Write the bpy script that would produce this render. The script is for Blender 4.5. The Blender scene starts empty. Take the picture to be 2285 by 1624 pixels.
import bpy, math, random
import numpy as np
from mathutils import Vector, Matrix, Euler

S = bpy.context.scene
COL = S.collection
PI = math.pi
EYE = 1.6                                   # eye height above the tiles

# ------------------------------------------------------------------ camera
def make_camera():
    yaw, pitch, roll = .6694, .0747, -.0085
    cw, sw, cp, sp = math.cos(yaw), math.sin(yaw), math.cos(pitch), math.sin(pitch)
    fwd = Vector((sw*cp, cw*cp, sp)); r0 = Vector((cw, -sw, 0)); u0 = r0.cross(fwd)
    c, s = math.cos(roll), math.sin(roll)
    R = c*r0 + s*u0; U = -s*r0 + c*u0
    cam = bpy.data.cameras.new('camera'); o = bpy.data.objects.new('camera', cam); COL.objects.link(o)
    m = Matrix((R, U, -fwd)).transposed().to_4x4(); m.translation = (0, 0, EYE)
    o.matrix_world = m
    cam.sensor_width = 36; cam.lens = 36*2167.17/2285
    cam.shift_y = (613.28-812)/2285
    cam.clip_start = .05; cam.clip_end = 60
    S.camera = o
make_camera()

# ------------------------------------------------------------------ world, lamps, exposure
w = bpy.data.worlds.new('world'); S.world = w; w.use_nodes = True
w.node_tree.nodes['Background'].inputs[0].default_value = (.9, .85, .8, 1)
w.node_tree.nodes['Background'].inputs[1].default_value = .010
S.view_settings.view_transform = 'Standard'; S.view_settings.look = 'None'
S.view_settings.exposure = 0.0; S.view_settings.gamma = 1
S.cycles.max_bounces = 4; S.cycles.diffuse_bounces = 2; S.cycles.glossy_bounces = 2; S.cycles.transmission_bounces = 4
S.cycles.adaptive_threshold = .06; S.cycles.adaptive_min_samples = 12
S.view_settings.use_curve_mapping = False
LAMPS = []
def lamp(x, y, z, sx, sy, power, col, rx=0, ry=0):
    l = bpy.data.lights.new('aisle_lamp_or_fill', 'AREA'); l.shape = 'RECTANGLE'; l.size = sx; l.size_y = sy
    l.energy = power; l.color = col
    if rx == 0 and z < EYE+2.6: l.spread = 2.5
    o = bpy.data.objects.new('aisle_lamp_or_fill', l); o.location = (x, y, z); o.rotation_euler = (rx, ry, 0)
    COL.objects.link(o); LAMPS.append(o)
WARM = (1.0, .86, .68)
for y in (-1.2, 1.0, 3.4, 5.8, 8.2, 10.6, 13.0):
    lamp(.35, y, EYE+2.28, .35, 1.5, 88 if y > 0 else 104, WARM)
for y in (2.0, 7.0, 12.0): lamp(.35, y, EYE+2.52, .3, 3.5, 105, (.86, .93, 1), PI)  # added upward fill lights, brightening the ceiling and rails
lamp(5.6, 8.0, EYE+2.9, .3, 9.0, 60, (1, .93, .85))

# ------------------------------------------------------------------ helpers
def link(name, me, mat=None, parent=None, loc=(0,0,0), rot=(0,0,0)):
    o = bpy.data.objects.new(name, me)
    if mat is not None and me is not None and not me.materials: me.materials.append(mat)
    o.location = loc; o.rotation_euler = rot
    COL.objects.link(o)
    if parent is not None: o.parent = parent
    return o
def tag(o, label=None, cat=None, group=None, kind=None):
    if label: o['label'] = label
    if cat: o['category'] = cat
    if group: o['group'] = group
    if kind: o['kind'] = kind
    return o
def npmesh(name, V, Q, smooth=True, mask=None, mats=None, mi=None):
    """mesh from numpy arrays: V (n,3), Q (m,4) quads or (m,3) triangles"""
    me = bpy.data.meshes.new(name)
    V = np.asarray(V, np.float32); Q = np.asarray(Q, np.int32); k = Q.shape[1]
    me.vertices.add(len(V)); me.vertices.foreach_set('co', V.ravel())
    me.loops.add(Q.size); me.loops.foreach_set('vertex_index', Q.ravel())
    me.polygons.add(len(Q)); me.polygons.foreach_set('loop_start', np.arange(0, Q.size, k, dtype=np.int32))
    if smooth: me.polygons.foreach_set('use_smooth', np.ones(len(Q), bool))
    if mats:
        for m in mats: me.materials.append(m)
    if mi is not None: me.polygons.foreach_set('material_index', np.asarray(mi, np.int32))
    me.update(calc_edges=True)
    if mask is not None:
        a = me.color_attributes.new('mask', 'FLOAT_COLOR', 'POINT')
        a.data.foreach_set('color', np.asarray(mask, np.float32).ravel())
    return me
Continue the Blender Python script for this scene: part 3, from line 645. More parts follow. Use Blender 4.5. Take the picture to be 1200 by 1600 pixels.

DIRECTIVE | Repeat every record, exactly as written.

EXERCISE ANSWER |
Write the bpy script that would produce this render. The script is for Blender 4.5. The Blender scene starts empty. Take the picture to be 2285 by 1624 pixels.
import bpy, math, random
import numpy as np
from mathutils import Vector, Matrix, Euler

S = bpy.context.scene
COL = S.collection
PI = math.pi
EYE = 1.6                                   # eye height above the tiles

# ------------------------------------------------------------------ camera
def make_camera():
    yaw, pitch, roll = .6694, .0747, -.0085
    cw, sw, cp, sp = math.cos(yaw), math.sin(yaw), math.cos(pitch), math.sin(pitch)
    fwd = Vector((sw*cp, cw*cp, sp)); r0 = Vector((cw, -sw, 0)); u0 = r0.cross(fwd)
    c, s = math.cos(roll), math.sin(roll)
    R = c*r0 + s*u0; U = -s*r0 + c*u0
    cam = bpy.data.cameras.new('camera'); o = bpy.data.objects.new('camera', cam); COL.objects.link(o)
    m = Matrix((R, U, -fwd)).transposed().to_4x4(); m.translation = (0, 0, EYE)
    o.matrix_world = m
    cam.sensor_width = 36; cam.lens = 36*2167.17/2285
    cam.shift_y = (613.28-812)/2285
    cam.clip_start = .05; cam.clip_end = 60
    S.camera = o
make_camera()

# ------------------------------------------------------------------ world, lamps, exposure
w = bpy.data.worlds.new('world'); S.world = w; w.use_nodes = True
w.node_tree.nodes['Background'].inputs[0].default_value = (.9, .85, .8, 1)
w.node_tree.nodes['Background'].inputs[1].default_value = .010
S.view_settings.view_transform = 'Standard'; S.view_settings.look = 'None'
S.view_settings.exposure = 0.0; S.view_settings.gamma = 1
S.cycles.max_bounces = 4; S.cycles.diffuse_bounces = 2; S.cycles.glossy_bounces = 2; S.cycles.transmission_bounces = 4
S.cycles.adaptive_threshold = .06; S.cycles.adaptive_min_samples = 12
S.view_settings.use_curve_mapping = False
LAMPS = []
def lamp(x, y, z, sx, sy, power, col, rx=0, ry=0):
    l = bpy.data.lights.new('aisle_lamp_or_fill', 'AREA'); l.shape = 'RECTANGLE'; l.size = sx; l.size_y = sy
    l.energy = power; l.color = col
    if rx == 0 and z < EYE+2.6: l.spread = 2.5
    o = bpy.data.objects.new('aisle_lamp_or_fill', l); o.location = (x, y, z); o.rotation_euler = (rx, ry, 0)
    COL.objects.link(o); LAMPS.append(o)
WARM = (1.0, .86, .68)
for y in (-1.2, 1.0, 3.4, 5.8, 8.2, 10.6, 13.0):
    lamp(.35, y, EYE+2.28, .35, 1.5, 88 if y > 0 else 104, WARM)
for y in (2.0, 7.0, 12.0): lamp(.35, y, EYE+2.52, .3, 3.5, 105, (.86, .93, 1), PI)  # added upward fill lights, brightening the ceiling and rails
lamp(5.6, 8.0, EYE+2.9, .3, 9.0, 60, (1, .93, .85))

# ------------------------------------------------------------------ helpers
def link(name, me, mat=None, parent=None, loc=(0,0,0), rot=(0,0,0)):
    o = bpy.data.objects.new(name, me)
    if mat is not None and me is not None and not me.materials: me.materials.append(mat)
    o.location = loc; o.rotation_euler = rot
    COL.objects.link(o)
    if parent is not None: o.parent = parent
    return o
def tag(o, label=None, cat=None, group=None, kind=None):
    if label: o['label'] = label
    if cat: o['category'] = cat
    if group: o['group'] = group
    if kind: o['kind'] = kind
    return o
def npmesh(name, V, Q, smooth=True, mask=None, mats=None, mi=None):
    """mesh from numpy arrays: V (n,3), Q (m,4) quads or (m,3) triangles"""
    me = bpy.data.meshes.new(name)
    V = np.asarray(V, np.float32); Q = np.asarray(Q, np.int32); k = Q.shape[1]
    me.vertices.add(len(V)); me.vertices.foreach_set('co', V.ravel())
    me.loops.add(Q.size); me.loops.foreach_set('vertex_index', Q.ravel())
    me.polygons.add(len(Q)); me.polygons.foreach_set('loop_start', np.arange(0, Q.size, k, dtype=np.int32))
    if smooth: me.polygons.foreach_set('use_smooth', np.ones(len(Q), bool))
    if mats:
        for m in mats: me.materials.append(m)
    if mi is not None: me.polygons.foreach_set('material_index', np.asarray(mi, np.int32))
    me.update(calc_edges=True)
    if mask is not None:
        a = me.color_attributes.new('mask', 'FLOAT_COLOR', 'POINT')
        a.data.foreach_set('color', np.asarray(mask, np.float32).ravel())
    return me
Continue the Blender Python script for this scene: part 3, from line 645. More parts follow. Use Blender 4.5. Take the picture to be 1200 by 1600 pixels.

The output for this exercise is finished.